Date: 2012-04-09 23:23 (UTC)
laurashapiro: a woman sits at a kitchen table reading a book, cup of tea in hand. Table has a sliced apple and teapot. A cat looks on. (Default)
From: [personal profile] laurashapiro
Powerful post.

I would mention that our species hasn't put paid to the notion of slavery -- not yet, anyway. But apart from that, this is a sound argument and, on a personal note, I feel your rage and pain.

(no subject)

Date: 2012-04-10 23:42 (UTC)
laurashapiro: a woman sits at a kitchen table reading a book, cup of tea in hand. Table has a sliced apple and teapot. A cat looks on. (Default)
From: [personal profile] laurashapiro
I guess I figure that if the notion had gone, the institution would have gone with it. I see many cultures in agreement that slavery is indefensible, and yet it still happens all over the world. So does it matter what we think if we don't act on it?

(no subject)

Date: 2012-04-12 04:37 (UTC)
laurashapiro: a woman sits at a kitchen table reading a book, cup of tea in hand. Table has a sliced apple and teapot. A cat looks on. (Default)
From: [personal profile] laurashapiro
I haven't read it, but I remember it: Hochschild is a founder and Board member at Mother Jones, where I used to work.

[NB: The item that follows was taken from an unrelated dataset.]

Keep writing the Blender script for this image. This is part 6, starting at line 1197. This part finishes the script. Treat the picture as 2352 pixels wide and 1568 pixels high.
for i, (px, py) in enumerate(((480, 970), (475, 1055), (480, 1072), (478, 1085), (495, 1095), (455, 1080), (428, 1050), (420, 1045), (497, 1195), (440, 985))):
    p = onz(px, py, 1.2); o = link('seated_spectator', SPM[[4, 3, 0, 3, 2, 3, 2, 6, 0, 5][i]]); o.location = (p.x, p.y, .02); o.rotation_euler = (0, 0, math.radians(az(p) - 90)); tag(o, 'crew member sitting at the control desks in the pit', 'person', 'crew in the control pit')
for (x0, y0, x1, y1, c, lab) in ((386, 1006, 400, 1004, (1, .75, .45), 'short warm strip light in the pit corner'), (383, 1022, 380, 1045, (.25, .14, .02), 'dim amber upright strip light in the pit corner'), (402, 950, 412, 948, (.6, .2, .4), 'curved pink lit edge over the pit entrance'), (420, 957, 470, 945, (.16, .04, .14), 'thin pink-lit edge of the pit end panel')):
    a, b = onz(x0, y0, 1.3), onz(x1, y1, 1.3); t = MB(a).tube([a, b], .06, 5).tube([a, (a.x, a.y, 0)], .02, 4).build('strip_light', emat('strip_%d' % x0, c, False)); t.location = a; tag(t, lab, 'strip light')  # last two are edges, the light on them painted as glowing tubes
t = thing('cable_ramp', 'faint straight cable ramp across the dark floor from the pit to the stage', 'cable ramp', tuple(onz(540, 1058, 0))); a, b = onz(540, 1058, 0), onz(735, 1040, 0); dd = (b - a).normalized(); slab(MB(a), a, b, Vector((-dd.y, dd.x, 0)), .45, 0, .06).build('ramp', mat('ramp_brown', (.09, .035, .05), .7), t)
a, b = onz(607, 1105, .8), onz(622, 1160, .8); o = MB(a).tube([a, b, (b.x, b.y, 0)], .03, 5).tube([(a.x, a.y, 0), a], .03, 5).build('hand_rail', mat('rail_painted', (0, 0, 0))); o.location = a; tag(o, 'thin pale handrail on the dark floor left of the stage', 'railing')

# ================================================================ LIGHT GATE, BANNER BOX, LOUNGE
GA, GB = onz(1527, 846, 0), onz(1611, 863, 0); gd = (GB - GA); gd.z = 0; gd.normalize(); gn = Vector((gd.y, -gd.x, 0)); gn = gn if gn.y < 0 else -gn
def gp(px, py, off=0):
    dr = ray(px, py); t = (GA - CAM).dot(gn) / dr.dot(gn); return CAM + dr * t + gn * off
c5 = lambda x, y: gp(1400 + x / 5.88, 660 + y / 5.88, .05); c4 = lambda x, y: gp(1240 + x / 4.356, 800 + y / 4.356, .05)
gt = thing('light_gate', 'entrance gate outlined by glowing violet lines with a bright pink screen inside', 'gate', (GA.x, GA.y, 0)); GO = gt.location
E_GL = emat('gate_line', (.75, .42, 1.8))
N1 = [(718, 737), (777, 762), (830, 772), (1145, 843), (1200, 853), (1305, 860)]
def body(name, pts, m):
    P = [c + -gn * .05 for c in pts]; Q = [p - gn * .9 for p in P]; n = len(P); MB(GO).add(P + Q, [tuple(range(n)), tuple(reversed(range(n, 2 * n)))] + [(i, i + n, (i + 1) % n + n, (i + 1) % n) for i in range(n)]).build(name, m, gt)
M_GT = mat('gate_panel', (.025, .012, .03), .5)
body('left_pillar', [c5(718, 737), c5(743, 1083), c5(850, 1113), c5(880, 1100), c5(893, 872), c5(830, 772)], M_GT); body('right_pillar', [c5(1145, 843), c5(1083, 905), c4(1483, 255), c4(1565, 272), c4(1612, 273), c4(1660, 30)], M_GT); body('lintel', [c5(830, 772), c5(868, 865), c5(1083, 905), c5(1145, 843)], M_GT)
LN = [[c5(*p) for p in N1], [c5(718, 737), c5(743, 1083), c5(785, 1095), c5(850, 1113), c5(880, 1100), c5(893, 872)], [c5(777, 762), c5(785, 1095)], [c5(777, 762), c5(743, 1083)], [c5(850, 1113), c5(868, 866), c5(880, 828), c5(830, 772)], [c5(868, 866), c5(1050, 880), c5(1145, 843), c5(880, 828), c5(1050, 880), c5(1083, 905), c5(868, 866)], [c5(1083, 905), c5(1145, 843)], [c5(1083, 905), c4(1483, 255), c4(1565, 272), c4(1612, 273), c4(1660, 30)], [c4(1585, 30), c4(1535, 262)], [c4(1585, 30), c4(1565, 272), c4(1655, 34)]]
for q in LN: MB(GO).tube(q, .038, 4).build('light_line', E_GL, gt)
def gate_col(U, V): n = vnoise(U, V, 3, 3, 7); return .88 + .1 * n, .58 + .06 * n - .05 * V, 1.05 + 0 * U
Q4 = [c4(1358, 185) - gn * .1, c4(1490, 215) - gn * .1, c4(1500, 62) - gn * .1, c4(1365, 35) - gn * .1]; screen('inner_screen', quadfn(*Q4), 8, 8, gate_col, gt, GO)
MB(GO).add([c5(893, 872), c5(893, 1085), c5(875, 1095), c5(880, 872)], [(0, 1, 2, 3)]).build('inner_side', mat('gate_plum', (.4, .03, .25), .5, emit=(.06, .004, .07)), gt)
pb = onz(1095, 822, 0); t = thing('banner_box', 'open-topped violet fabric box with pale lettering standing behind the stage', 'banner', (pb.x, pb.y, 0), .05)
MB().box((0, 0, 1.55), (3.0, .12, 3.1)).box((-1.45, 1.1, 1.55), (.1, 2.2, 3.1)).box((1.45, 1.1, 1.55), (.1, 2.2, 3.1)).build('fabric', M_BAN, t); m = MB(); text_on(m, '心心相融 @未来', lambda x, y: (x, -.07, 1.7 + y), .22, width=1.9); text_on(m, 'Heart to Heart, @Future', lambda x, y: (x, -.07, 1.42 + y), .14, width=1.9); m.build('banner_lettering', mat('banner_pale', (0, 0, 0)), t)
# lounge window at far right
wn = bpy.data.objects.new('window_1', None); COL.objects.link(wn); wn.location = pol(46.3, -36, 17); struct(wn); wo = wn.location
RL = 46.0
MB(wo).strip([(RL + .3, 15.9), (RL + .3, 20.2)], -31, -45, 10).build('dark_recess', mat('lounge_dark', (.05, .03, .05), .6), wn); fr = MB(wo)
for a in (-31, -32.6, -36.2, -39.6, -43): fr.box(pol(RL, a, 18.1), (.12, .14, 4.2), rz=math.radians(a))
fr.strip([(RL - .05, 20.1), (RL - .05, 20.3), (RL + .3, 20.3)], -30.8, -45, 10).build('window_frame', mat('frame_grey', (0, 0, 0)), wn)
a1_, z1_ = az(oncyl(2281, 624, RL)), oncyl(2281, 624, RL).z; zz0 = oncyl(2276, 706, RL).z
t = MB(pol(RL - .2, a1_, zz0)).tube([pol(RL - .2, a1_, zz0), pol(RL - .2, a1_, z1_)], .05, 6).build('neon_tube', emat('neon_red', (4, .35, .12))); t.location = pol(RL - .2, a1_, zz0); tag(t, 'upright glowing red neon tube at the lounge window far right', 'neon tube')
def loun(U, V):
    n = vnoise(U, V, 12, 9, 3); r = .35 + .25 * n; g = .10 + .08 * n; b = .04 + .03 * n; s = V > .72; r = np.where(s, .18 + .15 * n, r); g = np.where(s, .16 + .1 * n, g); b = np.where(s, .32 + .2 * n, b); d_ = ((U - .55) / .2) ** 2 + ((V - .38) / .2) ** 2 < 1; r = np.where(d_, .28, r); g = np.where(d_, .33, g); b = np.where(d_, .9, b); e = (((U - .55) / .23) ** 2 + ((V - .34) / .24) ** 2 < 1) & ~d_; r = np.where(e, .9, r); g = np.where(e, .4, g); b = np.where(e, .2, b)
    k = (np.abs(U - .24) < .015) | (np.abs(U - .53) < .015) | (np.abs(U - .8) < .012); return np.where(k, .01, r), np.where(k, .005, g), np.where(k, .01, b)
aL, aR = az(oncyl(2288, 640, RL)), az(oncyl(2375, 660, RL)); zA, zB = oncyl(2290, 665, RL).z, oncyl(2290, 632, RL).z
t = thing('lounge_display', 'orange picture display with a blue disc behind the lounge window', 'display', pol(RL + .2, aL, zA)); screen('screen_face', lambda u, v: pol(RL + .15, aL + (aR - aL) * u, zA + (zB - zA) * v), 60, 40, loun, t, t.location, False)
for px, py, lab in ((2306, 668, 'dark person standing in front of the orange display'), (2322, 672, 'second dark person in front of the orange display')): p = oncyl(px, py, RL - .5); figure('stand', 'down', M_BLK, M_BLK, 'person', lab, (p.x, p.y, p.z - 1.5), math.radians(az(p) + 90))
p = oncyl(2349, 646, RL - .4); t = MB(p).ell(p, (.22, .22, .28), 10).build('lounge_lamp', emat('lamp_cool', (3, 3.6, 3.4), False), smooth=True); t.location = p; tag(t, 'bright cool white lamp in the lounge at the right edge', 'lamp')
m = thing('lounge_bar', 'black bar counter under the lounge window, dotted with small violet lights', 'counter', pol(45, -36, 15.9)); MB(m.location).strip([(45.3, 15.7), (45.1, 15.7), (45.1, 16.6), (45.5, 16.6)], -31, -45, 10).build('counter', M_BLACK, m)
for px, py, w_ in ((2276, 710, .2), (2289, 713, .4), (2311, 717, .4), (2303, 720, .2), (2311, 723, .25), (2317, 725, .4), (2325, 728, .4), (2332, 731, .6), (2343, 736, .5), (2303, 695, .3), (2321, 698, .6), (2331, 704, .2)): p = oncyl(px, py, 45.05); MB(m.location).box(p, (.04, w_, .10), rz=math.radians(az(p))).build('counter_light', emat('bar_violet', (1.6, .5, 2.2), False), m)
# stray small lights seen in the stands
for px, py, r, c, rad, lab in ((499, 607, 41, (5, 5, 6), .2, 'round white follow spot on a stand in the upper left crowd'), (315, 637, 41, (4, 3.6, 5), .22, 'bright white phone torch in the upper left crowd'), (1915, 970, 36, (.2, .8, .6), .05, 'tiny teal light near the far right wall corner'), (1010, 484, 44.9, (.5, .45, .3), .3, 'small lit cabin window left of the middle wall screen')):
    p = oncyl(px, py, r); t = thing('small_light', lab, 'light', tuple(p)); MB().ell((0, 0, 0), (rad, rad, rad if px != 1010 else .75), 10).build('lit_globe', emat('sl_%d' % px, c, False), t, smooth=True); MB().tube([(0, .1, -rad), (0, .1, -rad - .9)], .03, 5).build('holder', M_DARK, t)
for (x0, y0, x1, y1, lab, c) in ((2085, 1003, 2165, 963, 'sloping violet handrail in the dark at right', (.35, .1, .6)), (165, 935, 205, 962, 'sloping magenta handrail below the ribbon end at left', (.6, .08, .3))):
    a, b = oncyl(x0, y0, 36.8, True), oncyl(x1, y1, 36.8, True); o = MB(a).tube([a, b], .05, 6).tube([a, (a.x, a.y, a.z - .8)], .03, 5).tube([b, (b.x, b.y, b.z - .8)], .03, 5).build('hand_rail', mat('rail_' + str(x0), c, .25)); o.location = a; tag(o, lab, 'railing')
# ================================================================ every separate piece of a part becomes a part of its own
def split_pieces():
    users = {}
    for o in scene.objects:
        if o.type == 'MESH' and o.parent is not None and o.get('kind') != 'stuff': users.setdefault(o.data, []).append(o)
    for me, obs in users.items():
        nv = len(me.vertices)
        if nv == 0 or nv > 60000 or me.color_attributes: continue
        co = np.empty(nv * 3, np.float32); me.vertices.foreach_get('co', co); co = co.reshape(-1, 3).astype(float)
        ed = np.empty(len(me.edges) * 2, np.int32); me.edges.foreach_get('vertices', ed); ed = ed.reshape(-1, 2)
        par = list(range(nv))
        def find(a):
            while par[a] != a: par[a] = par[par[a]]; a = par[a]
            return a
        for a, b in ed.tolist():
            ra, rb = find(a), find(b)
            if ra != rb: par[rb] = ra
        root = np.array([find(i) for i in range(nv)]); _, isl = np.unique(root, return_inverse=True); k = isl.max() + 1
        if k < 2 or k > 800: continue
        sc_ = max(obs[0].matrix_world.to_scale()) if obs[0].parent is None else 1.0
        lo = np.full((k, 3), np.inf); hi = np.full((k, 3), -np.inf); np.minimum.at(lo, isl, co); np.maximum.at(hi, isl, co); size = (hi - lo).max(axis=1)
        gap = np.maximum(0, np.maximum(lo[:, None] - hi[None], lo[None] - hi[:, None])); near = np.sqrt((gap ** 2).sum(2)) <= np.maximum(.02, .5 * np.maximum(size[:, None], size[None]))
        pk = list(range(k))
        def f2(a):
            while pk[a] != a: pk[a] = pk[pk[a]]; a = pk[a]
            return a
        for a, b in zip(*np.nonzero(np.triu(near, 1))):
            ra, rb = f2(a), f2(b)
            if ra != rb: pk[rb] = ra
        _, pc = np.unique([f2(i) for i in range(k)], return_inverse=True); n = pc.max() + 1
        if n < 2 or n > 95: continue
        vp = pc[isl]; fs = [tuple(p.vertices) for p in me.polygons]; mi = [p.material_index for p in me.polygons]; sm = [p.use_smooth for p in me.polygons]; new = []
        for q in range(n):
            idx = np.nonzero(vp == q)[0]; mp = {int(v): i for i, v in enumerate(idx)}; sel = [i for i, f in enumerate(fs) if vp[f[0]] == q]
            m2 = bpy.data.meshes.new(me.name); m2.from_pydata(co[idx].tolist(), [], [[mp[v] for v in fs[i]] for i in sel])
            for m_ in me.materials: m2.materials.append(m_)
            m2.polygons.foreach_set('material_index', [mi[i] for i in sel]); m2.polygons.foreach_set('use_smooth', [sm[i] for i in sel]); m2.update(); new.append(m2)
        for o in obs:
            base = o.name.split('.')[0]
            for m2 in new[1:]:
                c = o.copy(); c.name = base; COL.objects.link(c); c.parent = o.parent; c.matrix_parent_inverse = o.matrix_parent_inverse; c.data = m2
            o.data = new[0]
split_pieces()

I do believe change can happen. That's why I work in non-profit. And changing minds is vital. But I feel like we've reached a place where people think it's enough to be upset about stuff, without actually having to do anything about it. The Internet makes all this information available, we can actually see what's going on all over the world, and it's overwhelming, and people are lazy, and most international development is hideous and oppressive, and and and...

I dunno. I get depressed sometimes. I'd like to think that we're all aboard the "slavery sucks" train, and that therefore change is ready to happen. But I keep seeing stuff like this, and it's hard to hang in there.

(no subject)

Date: 2012-04-10 22:59 (UTC)
recessional: a young brunette leaning back and smoking (personal; it's death or victory)
From: [personal profile] recessional
I think things are on average1 much better now than they have been in past - but this comes from a gut-wrenchingly intimate idea of just how bad things used to be, and how invisible the sins of the past can be, and how they're not in "big atrocities" (the Inquisition, what have you) but in the every-day grinding evil of pain, suffering and vicious work and a devaluation of human life that outdoes even what we have now - and I don't think we're very good at valuing human life NOW.

Just because we're no longer neck-deep in shit doesn't mean there's not still a whole lot of shit to shovel.


1 a qualifier that acknowledges that in specific areas, things are WAY better, and in some, they may be much worse. That on average and per-capita unbelievably fewer people die horribly in war now than did in 1226 doesn't mean anything if you're one of the people who just got blown up.